Implicit instantiation of parameterless templates
David Piepgrass
qwertie256 at gmail.com
Fri Oct 5 09:06:23 PDT 2012
On Friday, 5 October 2012 at 12:24:12 UTC, Paulo Pinto wrote:
> On Friday, 5 October 2012 at 12:01:30 UTC, Piotr Szturmaj wrote:
>> Java and C# with their generics can do the following:
>>
>> class List { }
>> class List<T> { }
>>
>> List list = new List();
>> List<int> intList = new List<int>();
>>
>> In D similar code can't work because we can't have both a type
>> and a template with the same name. So this code must be
>> rewritten to:
...
>
> Why to you need this?
>
> Java and C# only allow this type of code due to backwards
> compatibility, because their first version did not allow for
> generics, and their creators did not want to force everyone to
> recode their code bases.
The Java and C# situations are very different.

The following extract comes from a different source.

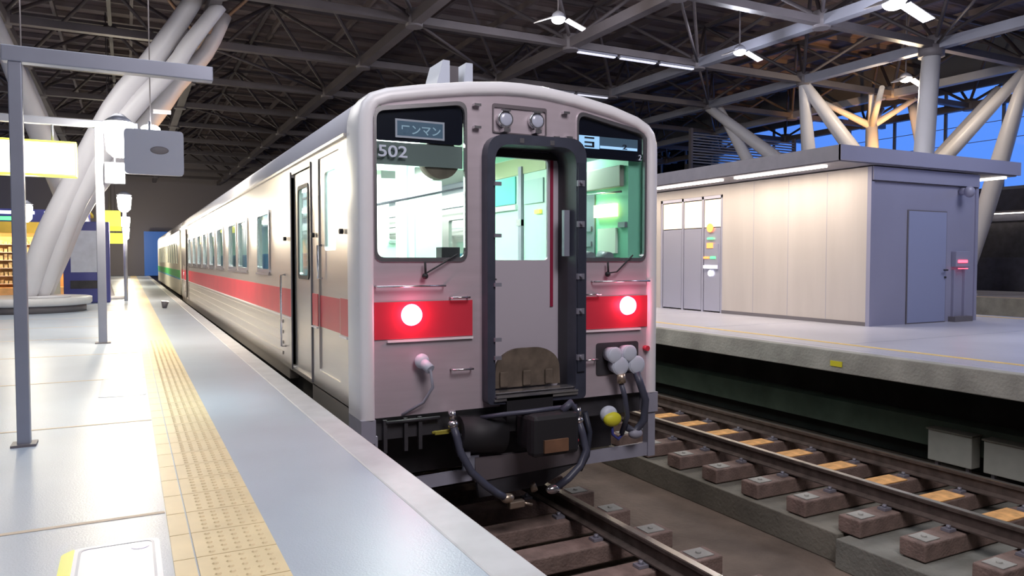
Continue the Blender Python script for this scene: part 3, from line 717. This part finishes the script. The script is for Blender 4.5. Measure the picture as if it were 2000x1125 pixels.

In Java, generics
are "erased" at runtime so a List<int> is the same thing as a
List. In C#/.NET, however, List<int> and List are 'unrelated'
types, which is what Piotr was talking about.
.NET allows "overloading" types based on the number of generic
parameters, so for example Tuple<X> is a different type than
Tuple<X,Y> (the runtime names are Tuple`1 and Tuple`2). Since C#
has no "default arguments" for generics or "tuple template
parameters", it is trivial to allow different types that have the
same name but a different number of generic parameters. In D,
however, the situation is a bit more complicated.